Varese, processo Molina a sentenza: assolti Campiotti e Airoldi

VARESE – Processo Molina: assolti l’ex presidente della Fondazione Christian Campiotti e l’editore di Rete55 Lorenzo Airoldi. Per i due imputati il pubblico ministero Lorenzo Dalla Palma aveva chiesto condanne pesanti: rispettivamente 7 anni per Campiotti e 6 anni per Airoldi.

Tutti assolti

Di segno diametralmente opposto la sentenza pronunciata dal collegio presieduto da Andrea Crema e arrivata dopo oltre un’ora e mezza di camera di consiglio. La vicenda è nota. I fatti risalgono a quasi 7 anni fa: tra il 2015 e il 2016. Quando la Fondazione Molina sottoscrisse due prestiti obbligazionari da 450mila euro ciascuno uno a favore di Rete55 Evolution, l’altro a favore della Mata Spa. Le indagini presero l’avvio da un esposto depositato dall’ex sindaco di Varese, oggi presidente di Regione Lombardia, Attilio Fontana, all’indomani della sconfitta del centrodestra alle amministrative di Varese che videro vittorioso l’attuale primo cittadino Davide Galimberti.

Vendetta politica

Se Airoldi, difeso dall’avvocato Stefano Bruno, non ha rilasciato alcun commento dopo l’assoluzione, mentre Campiotti ha ringraziato i legali e Maria Ausiliatrice, Pietro Romano, difensore di Campiotti con la collega Sara De Micco, ha ribadito quanto già sostenuto in sede di requisitoria: «Questo processo nasce da una vendetta politica – ha detto Romano – Una punizione per lo “sgarro” di aver spostato dei voti su Galimberti dopo l’accordo con il centrodestra». Airoldi è di fatto anima e testa del movimento politico Lega Civica. «Un vendetta politica, non per volontà della procura ovviamente, che trova il suo fallimento nella sentenza di oggi. Una vendetta politica attuata dalla politica stessa – ha aggiunto Romano – Io però vorrei far notare quanto è costato questo processo. Quanto sono costati due anni di intercettazioni? Quanto sono costate le innumerevoli perquisizioni?». Il messaggio di Romano “alla politica” è chiarissimo: la vendetta la pagheranno, e anche in modo salato, i cittadini.

Fondazione privata

Il punto sul quale tutti i difensori hanno dibattuto è di fatto il cuore stesso del processo: la natura della Fondazione Molina. In sintesi: Molina ha natura privatistica, ed è quindi libera di investire i propri soldi come vuole, oppure ha natura pubblica e allora quel prestito si tradurrebbe in peculato? La risposta è chiara: Molina è ente privato che avrà anche funzione pubblica, ma la natura privatistica sancita dallo Statuto è granitica.

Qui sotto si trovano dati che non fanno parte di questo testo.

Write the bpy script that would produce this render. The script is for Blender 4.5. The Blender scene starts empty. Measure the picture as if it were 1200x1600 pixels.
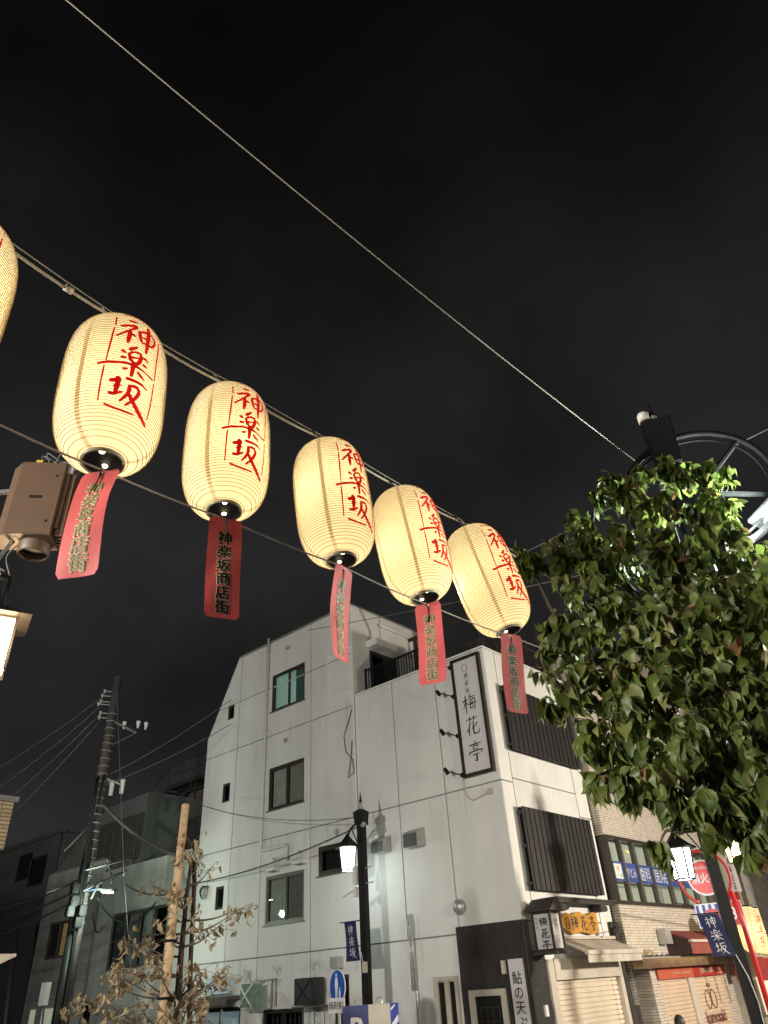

Da peculato ad appropriazione indebita

Tanto che lo stesso pubblico ministero, in sede di requisitoria, aveva virato sul capo di imputazione “spostandolo” dal peculato all’appropriazione indebita. Sul primo capo di imputazione, quello relativo al prestito a Rete55 (interamente restituito alla Fondazione) il collegio ha deciso per il non luogo a procedere: l’appropriazione indebita è procedibile a querela di parte. Querela mai presentata dal Molina, anche il virtù del fatto che la decisione di sottoscrivere il prestito obbligazionario era stata presa dal Cda, non dal solo Campiotti. Per il secondo capo di imputazione, contestato al solo Campiotti per il prestito a Mata spa, il tribunale ha pronunciato assoluzione perché “il fatto non costituisce reato“.